Insertion - A la Réunion, le bouclier fiscal bénéficie à 5 000 RMistes

En matière de bénéficiaires inattendus du bouclier fiscal, après l'agriculteur de l'Ile de Ré, voici venu le RMiste de la Réunion. Révélée par le quotidien Le Monde, l'affaire concerne en effet entre 4 et 5.000 foyers bénéficiaires du RMI sur l'île de l'océan Indien. Un chiffre à comparer avec ceux de la métropole : seulement 3.000 demandes déposées à la fin de septembre 2007, alors que le ministère des Finances en attendait 100.000. Pourtant, les RMistes réunionnais sont très loin d'être assujettis à l'impôt de solidarité sur la fortune (ISF), ni même à l'impôt sur le revenu. Mais le bouclier fiscal les protégera contre... les impôts locaux. Cette situation inhabituelle s'explique par deux éléments propres à la Réunion. D'une part, l'île compte un nombre très important d'allocataires du RMI (environ 75.000 personnes). D'autre part, une fraction importante de ces derniers est propriétaire d'un logement et/ou d'un terrain et, par conséquent, assujetti à la taxe sur le foncier bâti ou non bâti, ainsi qu'à la fraction non dégrevée de la taxe d'habitation. Compte tenu de la faiblesse des ressources des allocataires du RMI, les impôts locaux peuvent rapidement atteindre 50% de leurs revenus et donc ouvrir droit à un remboursement au titre du bouclier fiscal. Ce seuil est d'autant plus vite atteint que l'allocation du RMI n'est pas prise en compte pour la détermination du droit à restitution. Une personne célibataire avec un enfant, par exemple, peut percevoir jusqu'à 7.935 euros d'allocation de RMI sur une année. Mais, au titre du droit au bouclier fiscal, elle sera considérée comme n'ayant aucun revenu. Dans ces conditions, le premier euro d'impôt local atteint déjà 100% de ses revenus pris en compte... Si Le Monde a révélé cette affaire dans son édition des 2 et 3 décembre, celle-ci était déjà bien connue sur place. Dans une lettre du 25 octobre, la section régionale du Syndicat national unifié des impôts (SNUI) réclame ainsi "des mesures exceptionnelles" pour faire face à l'afflux de demandes et trouve "inadmissible que la direction générale [des impôts] traite la Réunion comme la Lozère ou les Hauts-de-Seine", alors que l'île présente une "proportion de propriétaires/allocataires de RMI [...] beaucoup plus importante qu'ailleurs". Bien que plus discrets, certains départements ruraux de métropole pourraient toutefois connaître également des cas similaires, notamment du côté des agriculteurs en difficulté.

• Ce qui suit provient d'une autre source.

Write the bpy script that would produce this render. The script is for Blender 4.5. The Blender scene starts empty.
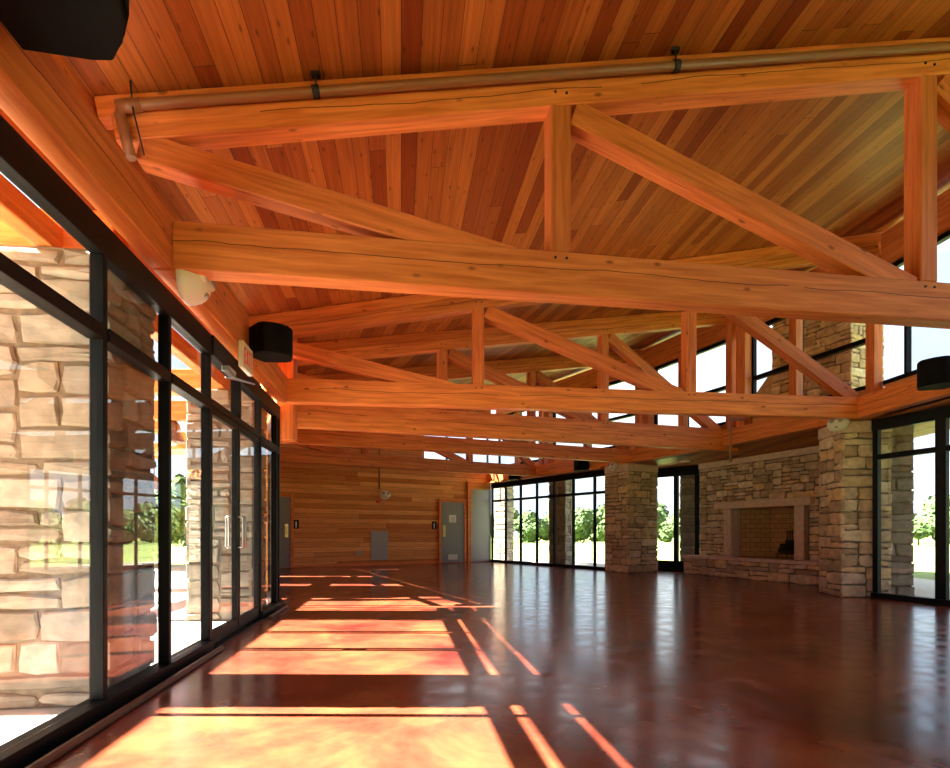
import bpy, bmesh, math, random
from mathutils import Vector, Matrix

S = bpy.context.scene
COL = S.collection
random.seed(7)
CAMZ = 1.05
F = 580.0

# ------------------------------------------------------------------ camera
cd = bpy.data.cameras.new('camera')
cam = bpy.data.objects.new('camera', cd)
COL.objects.link(cam)
cam.location = (0, 0, CAMZ)
cam.rotation_euler = (math.pi / 2, 0, 0)
cd.sensor_width = 36
cd.sensor_fit = 'HORIZONTAL'
cd.lens = 36 * F / 950
cd.shift_y = (533 - 384) / 950
cd.clip_end = 600
cd.clip_start = 0.02
S.camera = cam

# ------------------------------------------------------------------ sky, sun, exposure
SKY = 1.8
SUN = 66.0
SUN_TAN = 0.945
EXPOSURE = 0.6
world = bpy.data.worlds.new('sky')
S.world = world
world.use_nodes = True
wn = world.node_tree.nodes
wl = world.node_tree.links
wn.clear()
wo = wn.new('ShaderNodeOutputWorld')
bg = wn.new('ShaderNodeBackground')
tc = wn.new('ShaderNodeTexCoord')
mp = wn.new('ShaderNodeMapping')
mp.inputs['Scale'].default_value = (1.0, 1.0, 2.6)
nz = wn.new('ShaderNodeTexNoise')
nz.inputs['Scale'].default_value = 2.4
nz.inputs['Detail'].default_value = 7
nz.inputs['Roughness'].default_value = 0.55
cr = wn.new('ShaderNodeValToRGB')
cr.color_ramp.elements[0].position = 0.40
cr.color_ramp.elements[0].color = (0.40, 0.52, 0.68, 1)
cr.color_ramp.elements[1].position = 0.62
cr.color_ramp.elements[1].color = (0.95, 0.98, 1.0, 1)
wl.new(tc.outputs['Generated'], mp.inputs['Vector'])
wl.new(mp.outputs[0], nz.inputs['Vector'])
wl.new(nz.outputs['Fac'], cr.inputs[0])
wl.new(cr.outputs[0], bg.inputs['Color'])
bg.inputs['Strength'].default_value = SKY
wl.new(bg.outputs[0], wo.inputs[0])

sd = bpy.data.lights.new('sun', 'SUN')
sd.energy = SUN
sd.angle = math.radians(0.55)
sd.color = (1.0, 0.93, 0.80)
so = bpy.data.objects.new('sun', sd)
COL.objects.link(so)
so.rotation_euler = Vector((1, -0.01, -SUN_TAN)).to_track_quat('-Z', 'Y').to_euler()
so.location = (-20, 5, 25)

S.view_settings.view_transform = 'Standard'
S.view_settings.look = 'None'
S.view_settings.gamma = 1
S.view_settings.use_curve_mapping = False
S.view_settings.exposure = EXPOSURE
S.cycles.max_bounces = 14
S.cycles.diffuse_bounces = 8
S.cycles.glossy_bounces = 5
S.cycles.transparent_max_bounces = 24
S.cycles.sample_clamp_indirect = 12
S.cycles.caustics_reflective = False
S.cycles.caustics_refractive = False

# ------------------------------------------------------------------ materials
def mat(name):
    m = bpy.data.materials.new(name)
    m.use_nodes = True
    nt = m.node_tree
    return m, nt.nodes, nt.links, nt.nodes['Principled BSDF']

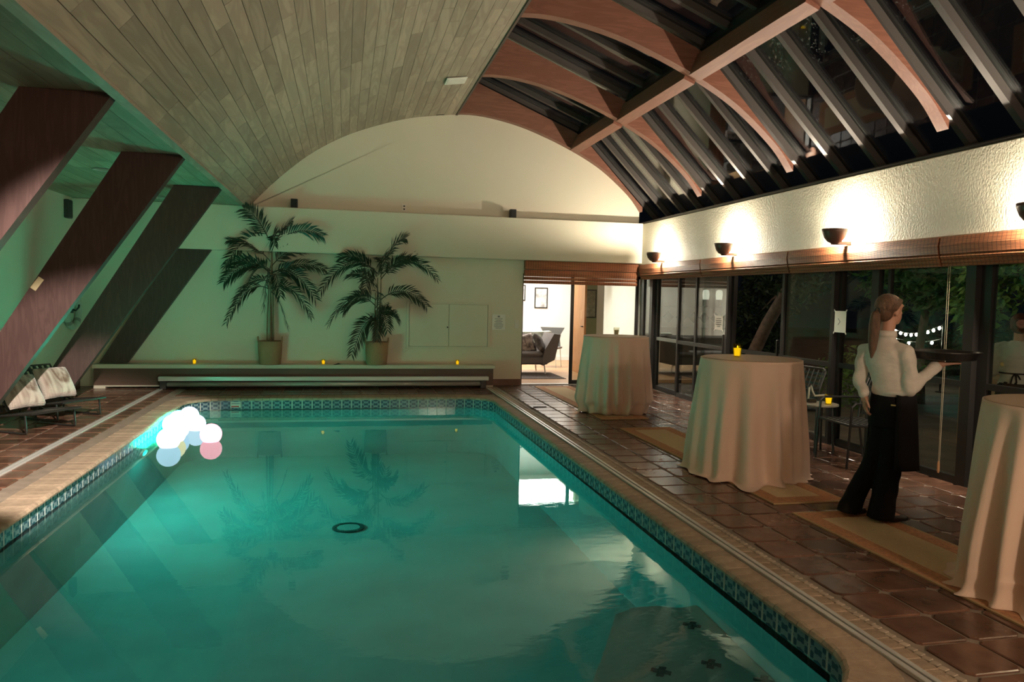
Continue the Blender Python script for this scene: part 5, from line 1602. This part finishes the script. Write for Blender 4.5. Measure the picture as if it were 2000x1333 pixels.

La mise en oeuvre du bouclier fiscal ne devrait rien changer en matière sociale, bien qu'elle améliore de fait les ressources disponibles des bénéficiaires du RMI. Les textes sur cette prestation ne mentionnent pas, en effet, les remboursements d'impôts parmi les ressources prises en compte pour le calcul de l'allocation. Elle pourrait en revanche avoir un impact en matière de fiscalité locale. Certes, le Sénat a arraché de haute lutte, lors de l'adoption de la loi du 21 août 2007 en faveur du travail, de l'emploi et du pouvoir d'achat (Tepa), une disposition prévoyant une prise en charge intégrale par l'Etat des restitutions au titre du bouclier fiscal concernant des impôts locaux. Mais ce principe risque fort d'être écorné. D'une part, on voit mal les collectivités locales accepter d'assumer, en termes d'image, le fait de percevoir des impôts locaux sur des bénéficiaires du RMI, dont on sait pertinemment qu'ils ont droit au bouclier fiscal mais ne percevront la restitution que plusieurs mois - voire années - après le paiement d'un impôt non dû. D'autre part, l'amendement du Sénat a été adopté contre l'avis du gouvernement, même si celui-ci a ensuite abandonné la partie. Christine Lagarde, la ministre de l'Economie et des Finances, avait alors déclaré trouver "juste que l'Etat et les collectivités territoriales se partagent les refacturations" (sur la base de la part respective des deux catégories d'impôts dans la charge fiscale du foyer concerné). Or, dans le cas des bénéficiaires du RMI, il ne s'agit pas d'un partage, mais d'une substitution intégrale de l'Etat aux collectivités locales, dans la mesure où, contrairement au cas des ménages aisés, la restitution porte exclusivement sur des impôts locaux. S'il sera difficile à l'Etat de revenir frontalement sur l'amendement - compte tenu de la position très ferme du Parlement -, il pourrait bien le faire par le biais d'une discrète compensation dans les dotations versées aux collectivités.